Friends,
I returned this week from spending some time in Florida, first visiting my brothers and then attending a “Luminosity” conference in Orlando. (One special treat from the conference is that I was able to visit my Seminary roommate and his spouse, also a friend in Seminary, whose wedding I was part of. What a gift it is to be able to re-connect with friends after almost 40 years, seven children, and three grandchildren.)
The conference was interesting, informative, and refreshing. Our last Plenary Speaker was Dr. Eric Barreto, a New Testament professor from Princeton Seminary, who began his presentation by saying something like, “I’m tired of people tell the story about a church that is losing, failing, and falling apart.” He went on to say that our narrative is a different narrative and demonstrated through the stories in the book of Acts how God is active in the world in ways that defy our definitions of success or failure. I had a hard time focusing on the next thing he would say, because everything he said set me off into an imaginative, learning conversation with the Scriptures. One moment, God comes into the human story with healing, the next with a table that welcomes the outcast, another moment with a clarifying story or enigmatic parable, another with bread, another calming a storm, raising the dead, giving an aged couple a child, teaching the centrality of love, and so on. The sheer multiplicity of ways that God works – often surprising and unexpected – fills me with humility when I consider what we are up to here at St. Mark.
Think of our Session, for example. According to the Book of Order of the Presbyterian Church, our Session is a collection of eighteen elders, who have been elected by the congregation to work together to fulfill this mission: “The Session shall have responsibility for governing the congregation and guiding its witness to the sovereign activity of God in the world, so that the congregation is and becomes a community of faith, hope, love, and witness.” Notice the part that I have italicized. Our elders guide us as we point to what God is doing in the world, just as the Scriptures point to what God was doing in their day. We get to ask, “In what way is God calming the storm of our day?” “Where is God offering healing?” “Where is the table being widened?” “What has expired that will be raised to new life?” And most importantly, we ask, “How is God doing a new thing among us, surpassing our imaginations?” Even though so many of our energies are given to routine and necessary things like worship-planning and tree-pruning, even those activities take on new life when we remember that God is not dead, sleeping, retired, or bored with loving creation.

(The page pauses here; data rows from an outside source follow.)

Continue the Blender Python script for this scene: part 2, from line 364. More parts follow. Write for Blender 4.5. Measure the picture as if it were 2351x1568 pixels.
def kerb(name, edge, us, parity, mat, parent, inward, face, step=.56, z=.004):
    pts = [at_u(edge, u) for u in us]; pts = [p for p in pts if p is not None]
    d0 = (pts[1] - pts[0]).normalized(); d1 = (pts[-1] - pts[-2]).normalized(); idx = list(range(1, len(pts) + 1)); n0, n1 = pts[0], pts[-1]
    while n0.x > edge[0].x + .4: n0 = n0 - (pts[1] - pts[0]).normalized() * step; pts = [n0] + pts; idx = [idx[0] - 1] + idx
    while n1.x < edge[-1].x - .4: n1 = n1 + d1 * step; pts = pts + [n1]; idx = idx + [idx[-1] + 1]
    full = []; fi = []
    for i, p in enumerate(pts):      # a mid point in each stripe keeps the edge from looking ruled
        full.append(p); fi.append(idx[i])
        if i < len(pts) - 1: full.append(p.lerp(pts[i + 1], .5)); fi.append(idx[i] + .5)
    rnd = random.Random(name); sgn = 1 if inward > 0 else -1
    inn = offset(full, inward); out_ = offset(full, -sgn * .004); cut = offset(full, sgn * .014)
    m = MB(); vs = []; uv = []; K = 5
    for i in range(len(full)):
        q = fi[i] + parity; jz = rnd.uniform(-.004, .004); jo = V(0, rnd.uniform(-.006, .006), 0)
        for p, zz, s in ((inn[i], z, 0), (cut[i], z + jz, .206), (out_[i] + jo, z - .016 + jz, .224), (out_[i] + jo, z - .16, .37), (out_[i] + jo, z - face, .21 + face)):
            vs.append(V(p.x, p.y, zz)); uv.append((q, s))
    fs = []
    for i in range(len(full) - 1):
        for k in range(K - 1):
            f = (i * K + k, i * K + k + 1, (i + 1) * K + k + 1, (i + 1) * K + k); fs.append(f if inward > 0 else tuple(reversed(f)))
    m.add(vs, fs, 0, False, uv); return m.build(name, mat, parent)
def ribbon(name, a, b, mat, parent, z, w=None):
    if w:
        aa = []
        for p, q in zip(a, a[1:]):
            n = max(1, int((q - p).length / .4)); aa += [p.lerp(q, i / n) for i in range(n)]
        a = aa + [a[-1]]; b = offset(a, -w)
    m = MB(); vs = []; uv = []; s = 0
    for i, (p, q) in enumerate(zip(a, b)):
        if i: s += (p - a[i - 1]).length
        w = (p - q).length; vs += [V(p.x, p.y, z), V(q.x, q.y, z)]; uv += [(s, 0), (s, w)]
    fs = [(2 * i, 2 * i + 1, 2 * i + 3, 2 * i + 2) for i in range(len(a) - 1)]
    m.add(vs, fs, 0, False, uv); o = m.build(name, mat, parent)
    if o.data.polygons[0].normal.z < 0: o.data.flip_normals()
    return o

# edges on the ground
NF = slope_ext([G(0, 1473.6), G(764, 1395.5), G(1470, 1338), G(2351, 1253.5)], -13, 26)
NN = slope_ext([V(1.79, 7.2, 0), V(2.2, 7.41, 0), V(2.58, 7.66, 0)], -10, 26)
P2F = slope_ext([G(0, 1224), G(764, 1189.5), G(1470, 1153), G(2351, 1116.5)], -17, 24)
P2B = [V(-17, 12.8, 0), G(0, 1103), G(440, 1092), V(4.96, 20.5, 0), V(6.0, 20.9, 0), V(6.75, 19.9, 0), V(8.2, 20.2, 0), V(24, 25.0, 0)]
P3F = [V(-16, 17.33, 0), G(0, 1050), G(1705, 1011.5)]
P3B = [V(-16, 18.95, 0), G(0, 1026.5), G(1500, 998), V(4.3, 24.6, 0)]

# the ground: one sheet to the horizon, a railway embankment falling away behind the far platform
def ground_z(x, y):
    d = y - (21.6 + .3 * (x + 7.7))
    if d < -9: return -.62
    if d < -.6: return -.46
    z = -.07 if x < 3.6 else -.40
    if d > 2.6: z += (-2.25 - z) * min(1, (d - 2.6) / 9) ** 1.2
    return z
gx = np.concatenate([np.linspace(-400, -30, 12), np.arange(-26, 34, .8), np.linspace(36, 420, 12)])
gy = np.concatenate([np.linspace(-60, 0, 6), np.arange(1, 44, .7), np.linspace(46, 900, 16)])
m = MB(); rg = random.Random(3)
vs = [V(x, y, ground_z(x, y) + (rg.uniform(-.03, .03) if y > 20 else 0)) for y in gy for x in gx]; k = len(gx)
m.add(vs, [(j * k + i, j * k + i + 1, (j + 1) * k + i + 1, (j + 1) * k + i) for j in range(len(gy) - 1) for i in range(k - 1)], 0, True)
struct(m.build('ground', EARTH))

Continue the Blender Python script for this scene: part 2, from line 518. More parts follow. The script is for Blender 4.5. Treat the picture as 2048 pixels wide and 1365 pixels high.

So, that’s a taste of the “streams of consciousness” that our speakers evoked in me during the Luminosity conference. There were many more, but it will take me some time to organize them in my head before I can share them coherently.
In the meantime, here we are in the midst of our Lenten theme, “Turning over Tables,” which I have found compelling. I hope you have, too. And thank you for providing such a kind welcome to Kate Forer, our guest preacher last weekend. I was able to watch the services and know that you heard a fabulous sermon. I’m glad Kate is such a friend of St. Mark.